Micro-allocation needed?

Hi everyone,

We're going to anycast a /24 for some DNS servers (and possibly another UDP based service)[1].

I see that ARIN are listing on https://www.arin.net/knowledge/ip_blocks.html the smallest allocations from each prefix. Will we have trouble getting a /24 announced if we take it from a regular /20?

Or in other words: Do we need to get a block from ARIN from one of the prefixes that they specify they allocate out in /24 chunks?

- ask

[1] For the NTP Pool system - http://www.pool.ntp.org/ - your network probably sent some of the 50-100,000 requests the pool members got this second. And this. And this. ... :slight_smile:

No, you can split up allocations as you want, provided you can prove you
own them.

Some providers however, won't announce anything smaller than a /24.

William

I guess to rephrase my question:

Are there (a significant number of) providers that will filter a /24 announcement from an ARIN prefix not in the list of prefixes where they allocate /24 blocks.

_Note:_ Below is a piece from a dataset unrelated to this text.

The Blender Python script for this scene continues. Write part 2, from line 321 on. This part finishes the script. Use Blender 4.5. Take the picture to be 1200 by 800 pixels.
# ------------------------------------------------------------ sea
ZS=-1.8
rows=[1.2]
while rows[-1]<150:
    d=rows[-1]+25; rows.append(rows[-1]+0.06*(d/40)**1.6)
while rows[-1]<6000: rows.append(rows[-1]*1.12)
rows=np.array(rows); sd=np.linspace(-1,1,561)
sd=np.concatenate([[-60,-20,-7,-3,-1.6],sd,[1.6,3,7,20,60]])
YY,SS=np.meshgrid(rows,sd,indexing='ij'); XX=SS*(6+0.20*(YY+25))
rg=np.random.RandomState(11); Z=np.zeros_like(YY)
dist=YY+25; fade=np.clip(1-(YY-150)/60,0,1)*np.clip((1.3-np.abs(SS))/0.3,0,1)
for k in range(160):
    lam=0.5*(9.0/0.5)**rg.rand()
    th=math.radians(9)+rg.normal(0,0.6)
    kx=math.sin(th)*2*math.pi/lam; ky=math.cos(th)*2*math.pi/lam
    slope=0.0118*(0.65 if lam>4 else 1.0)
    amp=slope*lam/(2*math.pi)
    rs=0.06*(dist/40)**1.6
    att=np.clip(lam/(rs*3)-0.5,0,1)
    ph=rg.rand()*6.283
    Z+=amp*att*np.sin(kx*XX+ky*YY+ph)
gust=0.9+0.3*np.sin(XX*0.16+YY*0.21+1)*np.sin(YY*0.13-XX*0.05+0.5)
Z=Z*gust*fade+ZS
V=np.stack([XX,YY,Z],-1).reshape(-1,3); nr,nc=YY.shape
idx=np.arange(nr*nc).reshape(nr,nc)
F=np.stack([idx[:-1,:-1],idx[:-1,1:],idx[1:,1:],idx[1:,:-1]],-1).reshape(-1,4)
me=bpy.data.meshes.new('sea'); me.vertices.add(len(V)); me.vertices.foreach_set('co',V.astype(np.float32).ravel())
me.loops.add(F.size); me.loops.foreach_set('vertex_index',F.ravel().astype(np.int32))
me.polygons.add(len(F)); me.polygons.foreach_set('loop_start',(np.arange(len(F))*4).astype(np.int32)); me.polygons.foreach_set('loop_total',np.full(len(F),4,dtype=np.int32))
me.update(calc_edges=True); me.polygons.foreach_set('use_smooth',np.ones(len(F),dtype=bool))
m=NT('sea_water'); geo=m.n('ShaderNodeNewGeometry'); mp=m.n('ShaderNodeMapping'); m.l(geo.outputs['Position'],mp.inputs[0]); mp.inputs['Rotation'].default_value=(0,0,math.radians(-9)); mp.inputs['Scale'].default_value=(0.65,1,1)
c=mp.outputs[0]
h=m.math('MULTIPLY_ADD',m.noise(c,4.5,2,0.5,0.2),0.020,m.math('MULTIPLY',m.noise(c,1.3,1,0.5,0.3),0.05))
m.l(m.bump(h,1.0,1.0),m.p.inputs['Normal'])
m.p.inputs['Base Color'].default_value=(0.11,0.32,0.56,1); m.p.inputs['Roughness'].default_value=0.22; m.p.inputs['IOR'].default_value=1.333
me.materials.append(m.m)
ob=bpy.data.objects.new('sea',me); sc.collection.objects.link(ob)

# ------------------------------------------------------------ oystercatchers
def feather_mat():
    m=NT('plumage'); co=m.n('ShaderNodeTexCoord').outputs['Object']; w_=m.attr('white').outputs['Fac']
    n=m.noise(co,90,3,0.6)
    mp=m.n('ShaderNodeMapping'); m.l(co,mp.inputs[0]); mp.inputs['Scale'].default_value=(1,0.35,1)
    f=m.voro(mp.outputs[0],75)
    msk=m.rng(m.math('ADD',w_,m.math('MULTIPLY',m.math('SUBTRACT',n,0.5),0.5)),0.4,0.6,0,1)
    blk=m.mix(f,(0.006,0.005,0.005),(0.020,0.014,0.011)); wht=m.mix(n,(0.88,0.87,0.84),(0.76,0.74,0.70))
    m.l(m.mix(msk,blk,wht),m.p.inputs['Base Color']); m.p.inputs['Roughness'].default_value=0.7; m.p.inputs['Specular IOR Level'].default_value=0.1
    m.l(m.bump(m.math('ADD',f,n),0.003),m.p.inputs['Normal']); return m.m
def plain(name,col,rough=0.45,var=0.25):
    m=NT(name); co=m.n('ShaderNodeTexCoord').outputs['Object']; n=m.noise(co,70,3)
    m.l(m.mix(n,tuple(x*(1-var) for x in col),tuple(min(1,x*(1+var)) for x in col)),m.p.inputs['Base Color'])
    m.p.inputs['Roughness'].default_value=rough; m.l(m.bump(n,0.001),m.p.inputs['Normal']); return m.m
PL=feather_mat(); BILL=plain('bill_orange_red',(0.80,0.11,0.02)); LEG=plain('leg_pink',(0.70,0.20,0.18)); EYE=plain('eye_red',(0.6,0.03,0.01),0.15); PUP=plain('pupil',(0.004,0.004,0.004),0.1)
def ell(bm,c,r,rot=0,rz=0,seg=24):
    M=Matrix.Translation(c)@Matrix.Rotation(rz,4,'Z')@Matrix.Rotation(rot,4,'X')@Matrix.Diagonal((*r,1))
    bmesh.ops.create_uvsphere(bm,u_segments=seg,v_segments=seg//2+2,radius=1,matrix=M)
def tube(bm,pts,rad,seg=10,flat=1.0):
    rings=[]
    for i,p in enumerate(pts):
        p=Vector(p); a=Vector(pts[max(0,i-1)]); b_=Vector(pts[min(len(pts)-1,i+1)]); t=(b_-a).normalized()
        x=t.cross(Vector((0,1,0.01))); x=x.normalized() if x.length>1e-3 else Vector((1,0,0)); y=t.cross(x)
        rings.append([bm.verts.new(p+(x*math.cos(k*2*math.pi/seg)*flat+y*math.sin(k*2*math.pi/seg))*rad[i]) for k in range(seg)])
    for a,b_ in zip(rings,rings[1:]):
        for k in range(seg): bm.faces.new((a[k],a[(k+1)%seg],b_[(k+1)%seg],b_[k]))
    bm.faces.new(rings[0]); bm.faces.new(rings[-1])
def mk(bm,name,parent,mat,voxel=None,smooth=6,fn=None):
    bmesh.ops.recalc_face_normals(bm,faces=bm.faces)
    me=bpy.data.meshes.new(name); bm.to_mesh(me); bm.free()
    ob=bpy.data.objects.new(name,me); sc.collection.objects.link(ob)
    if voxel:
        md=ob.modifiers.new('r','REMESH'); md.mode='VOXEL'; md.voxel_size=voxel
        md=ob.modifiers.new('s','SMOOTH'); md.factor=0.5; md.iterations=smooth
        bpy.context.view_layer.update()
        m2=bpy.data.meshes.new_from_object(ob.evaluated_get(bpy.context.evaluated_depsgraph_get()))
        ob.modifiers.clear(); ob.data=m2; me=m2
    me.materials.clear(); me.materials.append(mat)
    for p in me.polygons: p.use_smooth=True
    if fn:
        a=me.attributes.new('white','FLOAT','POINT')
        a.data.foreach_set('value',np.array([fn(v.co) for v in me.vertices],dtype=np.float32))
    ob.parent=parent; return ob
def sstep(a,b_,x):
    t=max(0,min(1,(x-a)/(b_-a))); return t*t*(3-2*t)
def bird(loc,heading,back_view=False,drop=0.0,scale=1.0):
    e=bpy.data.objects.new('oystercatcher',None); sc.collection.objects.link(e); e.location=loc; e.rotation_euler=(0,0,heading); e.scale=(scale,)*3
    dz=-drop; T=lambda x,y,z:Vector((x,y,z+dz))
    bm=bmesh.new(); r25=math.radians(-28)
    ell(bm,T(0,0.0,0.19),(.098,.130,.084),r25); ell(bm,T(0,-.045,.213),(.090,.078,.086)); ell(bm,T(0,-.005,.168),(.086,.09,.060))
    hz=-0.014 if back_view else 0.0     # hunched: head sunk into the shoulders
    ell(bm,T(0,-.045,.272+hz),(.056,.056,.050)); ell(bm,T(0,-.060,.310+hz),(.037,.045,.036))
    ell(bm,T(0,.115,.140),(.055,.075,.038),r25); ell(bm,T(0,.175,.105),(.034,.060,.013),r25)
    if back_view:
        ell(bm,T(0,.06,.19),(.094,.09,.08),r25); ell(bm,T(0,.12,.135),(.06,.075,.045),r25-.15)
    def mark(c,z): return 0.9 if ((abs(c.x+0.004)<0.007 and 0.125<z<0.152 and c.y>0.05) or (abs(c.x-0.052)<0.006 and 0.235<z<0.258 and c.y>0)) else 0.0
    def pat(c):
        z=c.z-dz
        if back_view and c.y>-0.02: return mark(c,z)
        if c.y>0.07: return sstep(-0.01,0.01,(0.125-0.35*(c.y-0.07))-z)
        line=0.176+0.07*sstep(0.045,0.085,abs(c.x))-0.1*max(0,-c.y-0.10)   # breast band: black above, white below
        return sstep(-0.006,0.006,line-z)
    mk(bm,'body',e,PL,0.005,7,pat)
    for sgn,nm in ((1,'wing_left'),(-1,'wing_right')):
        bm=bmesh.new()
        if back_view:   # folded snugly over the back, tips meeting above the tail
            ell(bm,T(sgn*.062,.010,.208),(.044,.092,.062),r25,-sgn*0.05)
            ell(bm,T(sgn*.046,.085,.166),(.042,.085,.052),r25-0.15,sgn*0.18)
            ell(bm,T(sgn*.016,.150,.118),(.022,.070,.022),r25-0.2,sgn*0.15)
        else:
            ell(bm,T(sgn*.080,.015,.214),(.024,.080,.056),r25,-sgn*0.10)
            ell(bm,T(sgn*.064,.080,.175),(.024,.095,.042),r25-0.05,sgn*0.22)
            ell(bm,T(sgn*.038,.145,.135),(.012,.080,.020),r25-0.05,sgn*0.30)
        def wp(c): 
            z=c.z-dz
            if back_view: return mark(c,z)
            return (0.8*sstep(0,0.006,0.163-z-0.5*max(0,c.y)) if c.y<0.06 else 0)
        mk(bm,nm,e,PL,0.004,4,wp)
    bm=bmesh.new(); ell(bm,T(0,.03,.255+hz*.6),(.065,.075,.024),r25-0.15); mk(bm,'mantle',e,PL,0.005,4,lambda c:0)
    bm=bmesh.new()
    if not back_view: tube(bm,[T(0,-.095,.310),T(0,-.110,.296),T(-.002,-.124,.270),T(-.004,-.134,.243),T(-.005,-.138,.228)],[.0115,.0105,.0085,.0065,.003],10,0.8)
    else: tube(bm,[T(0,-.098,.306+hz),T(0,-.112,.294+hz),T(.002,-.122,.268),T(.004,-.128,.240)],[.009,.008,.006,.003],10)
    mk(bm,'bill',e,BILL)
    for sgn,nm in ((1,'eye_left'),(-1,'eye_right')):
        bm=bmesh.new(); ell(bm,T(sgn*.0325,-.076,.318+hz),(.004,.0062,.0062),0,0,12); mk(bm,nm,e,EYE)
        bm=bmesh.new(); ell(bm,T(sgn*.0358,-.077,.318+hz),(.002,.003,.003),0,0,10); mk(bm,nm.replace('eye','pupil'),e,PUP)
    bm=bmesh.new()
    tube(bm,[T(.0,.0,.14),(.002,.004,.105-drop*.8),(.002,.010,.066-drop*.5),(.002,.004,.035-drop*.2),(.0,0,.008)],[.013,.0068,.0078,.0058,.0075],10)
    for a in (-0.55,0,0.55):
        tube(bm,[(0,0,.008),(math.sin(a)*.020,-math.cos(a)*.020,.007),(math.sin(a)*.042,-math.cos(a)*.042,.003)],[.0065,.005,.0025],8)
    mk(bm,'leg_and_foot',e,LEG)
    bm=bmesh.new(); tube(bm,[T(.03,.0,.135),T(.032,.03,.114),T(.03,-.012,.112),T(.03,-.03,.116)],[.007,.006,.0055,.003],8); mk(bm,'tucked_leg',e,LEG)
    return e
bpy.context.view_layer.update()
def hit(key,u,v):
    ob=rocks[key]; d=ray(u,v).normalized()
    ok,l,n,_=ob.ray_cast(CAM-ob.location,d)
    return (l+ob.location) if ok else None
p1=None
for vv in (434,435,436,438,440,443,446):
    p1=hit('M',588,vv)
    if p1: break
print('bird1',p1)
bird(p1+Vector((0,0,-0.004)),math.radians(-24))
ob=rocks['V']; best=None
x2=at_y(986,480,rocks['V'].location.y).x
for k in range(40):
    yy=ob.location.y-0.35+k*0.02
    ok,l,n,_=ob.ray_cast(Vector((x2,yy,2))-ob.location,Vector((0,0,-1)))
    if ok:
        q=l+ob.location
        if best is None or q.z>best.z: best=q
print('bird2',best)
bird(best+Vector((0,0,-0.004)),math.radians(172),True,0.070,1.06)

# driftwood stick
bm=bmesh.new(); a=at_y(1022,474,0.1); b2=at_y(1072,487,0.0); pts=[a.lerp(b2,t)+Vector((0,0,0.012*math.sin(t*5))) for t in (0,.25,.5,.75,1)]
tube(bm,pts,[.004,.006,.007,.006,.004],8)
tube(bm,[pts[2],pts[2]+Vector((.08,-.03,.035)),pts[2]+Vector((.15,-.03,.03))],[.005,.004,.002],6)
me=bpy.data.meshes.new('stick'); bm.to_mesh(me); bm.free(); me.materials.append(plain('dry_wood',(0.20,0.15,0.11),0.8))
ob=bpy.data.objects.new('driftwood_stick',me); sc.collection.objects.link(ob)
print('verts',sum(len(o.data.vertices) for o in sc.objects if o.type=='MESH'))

(I take it from what you wrote that the answer is "No").

- ask

I have yet to encounter any. They are "your IPs" as far as they are
concerned, so they'll typically announce whatever you ask as long as
they are "your IPs".

William

Are there (a significant number of) providers that will filter a /24 announcement from an ARIN prefix not in the list of prefixes where they allocate /24 blocks.

Not in my experience, but I don't know how useful that is to know because I don't know how to characterise my experience in any meaningful way :slight_smile:

(I take it from what you wrote that the answer is "No").

I'm interested in the idea of anycasting one of the pool.ntp.org herd-members. Every time I've suggested such a thing I've been told (paraphrasing) that a good (server, client) NTP session exhibits reasonable RTT stability, this constitutes, in effect, a long-lived transaction, and hence anycast is not a good answer unless you have confidence that the potential for oscillations is low, or that the frequency of the oscillations is very low (i.e. in a private network this might be a good answer, but across the public Internet it's a poor answer).

Has the thinking changed, or did I just misunderstand?

Joe

AT&T announces ours. It just took a little bit of prodding to get the sales people to ask the appropriate technical people.
We have a very old ARIN-allocated /24 but we have only one upstream, so we have no AS number of our own.

Everyone: Thanks for the replies regarding the /24 announcement from a "/20 allocated block". Yes, obviously the /20 announcement will handle the traffic, too. I'm a regular reader on NANOG and consistently impressed by the expertise on display and the speed with which it's generously handed out. :slight_smile:

I'm interested in the idea of anycasting one of the pool.ntp.org herd-members. Every time I've suggested such a thing I've been told (paraphrasing) that a good (server, client) NTP session exhibits reasonable RTT stability, this constitutes, in effect, a long-lived transaction, and hence anycast is not a good answer unless you have confidence that the potential for oscillations is low, or that the frequency of the oscillations is very low (i.e. in a private network this might be a good answer, but across the public Internet it's a poor answer).

Has the thinking changed, or did I just misunderstand?

I think the thinking on NTP [ see below ] is the same; but indeed when I wrote "possibly other UDP based services" experimenting with that was my idea, too.

I believe some of the CDNs are anycast based (Cachefly?) and they did some extensive tests with very long http transactions. (And I guess do a big test daily in running the service...).

However -- Much of the pool.ntp.org traffic is from SNTP clients where the NTP considerations don't apply. (In summary: SNTP = dumb client that just asks for the time now; NTP = clever server that keeps track of the time. The protocol is the same, but the usage quite different).

  - ask

* Ask Bjørn Hansen:

Are there (a significant number of) providers that will filter a /24
announcement from an ARIN prefix not in the list of prefixes where
they allocate /24 blocks.

I've seen such filters applied to RIPE's /8s which actually led to
reachability problems because the shorter covering prefix was not
announced. (Arguably, that's two failures.)